Once extraterrestrial origin has been established, the concentrations of various elements, such as nickel and iron, help geologists determine the meteorite’s classification among some 150 categories.

“You’re making a map of the meteorite,” Ukstins says. “But the map is the elements rather than a road.”

Many of the space rocks in the UI’s collection likely are chondrites, the most common type of meteorite and the most prevalent found on Earth. But in chondrites’ favor: They’re thought to have condensed straight from the solar nebula, the gas cloud remaining from the formation of our sun, and appear to have remained essentially unchanged since.

Did you know?

On Feb. 25, 1847, the day legislation establishing the University of Iowa was signed into law at the State Capitol in Iowa City, residents heard a series of loud explosions when a meteorite fell from the sky just south of Marion in Linn County.

A civil engineer who witnessed the meteorite’s flight described it as sounding like the rolling of “distant thunder” followed by “three reports...in quick succession, like the firing of heavy cannon a half mile distant.”

The largest fragment of the Marion Meteorite can be seen at the UI’s Old Capitol Museum.

Much rarer are pallasites, which contain the mineral olivine. That’s important because the presence of olivine (also known by its gem name, peridot) means the fragment formed in the limited boundary between a young, small planet’s mantle and its core. The UI sample, from the Brahin meteorite, named for the town in Belarus where it was found in 1810, is rectangular with a light-gray background dotted with pools of glistening green globules.

“It’s awesome,” Ukstins says, admiring the sample in her hand.

Another prime specimen is the Tilden Meteorite. Weighing about 110 pounds, it’s the largest remaining section of a space boulder that witnesses heard explode in midair in 1927. The UI’s fragment landed with a seismic thud in a farm field in Tilden, Illinois.

Its exterior is black, having been singed “like burnt toast” during its brief flight through Earth’s atmosphere, says Tiffany Adrain, collections manager in the UI’s Paleontology Repository and a member of the meteorite display team.

A 3-D scan of the Tilden Meteorite, carried out by Adam Skibbe in the UI’s Department of Geographical and Sustainability Sciences using advanced laser mapping technology called lidar, helps one appreciate the size of the rock.

“I nearly threw out my back trying to lift it,” Luppen says.

The project started humbly. Ukstins received funding from the College of Liberal Arts and Sciences to install sliding glass in a display case that had housed the Tilden Meteorite and a few other facsimiles, but the case “needed an upgrade,” she says.

She and Adrain obtained grant funding from the Iowa Center for Research by Undergraduates to hire a student to reimagine the collection.

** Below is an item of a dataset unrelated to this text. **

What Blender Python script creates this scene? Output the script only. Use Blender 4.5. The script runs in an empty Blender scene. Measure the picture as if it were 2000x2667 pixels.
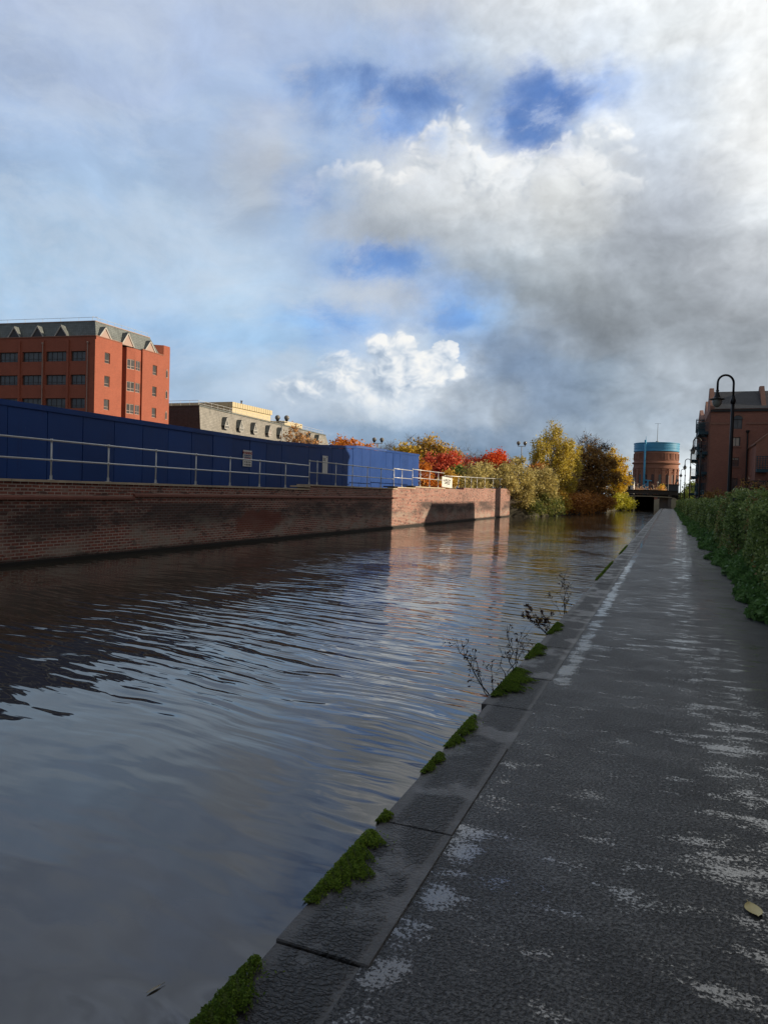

Ukstins first met Luppen in August 2015 in an honors workshop that she was teaching called “Trashcano,” which simulated volcanic explosions in 35-gallon trash cans. She later saw Luppen at an open observatory night for the supermoon when Luppen was guiding people around the telescope on the roof of Van Allen Hall.

“He was extremely enthusiastic and eager,” she says. “He was a perfect fit.”

Indeed, the budding physics and astronomy major already had organized the Hawkeyes in Space exhibit in the Old Capitol Museum, which chronicles the UI’s history of space exploration and research. He busily set himself to learning about meteorites, locating samples, organizing and labeling them, and thinking how best to feature them. Now, he can help educate other students and visitors about the space rocks.

“I want people to learn something from the display,” says Luppen, whose Hawkeye lanyard sports a button of Carl Sagan, the astronomer and famed science communicator. “We’re making the space useful again.”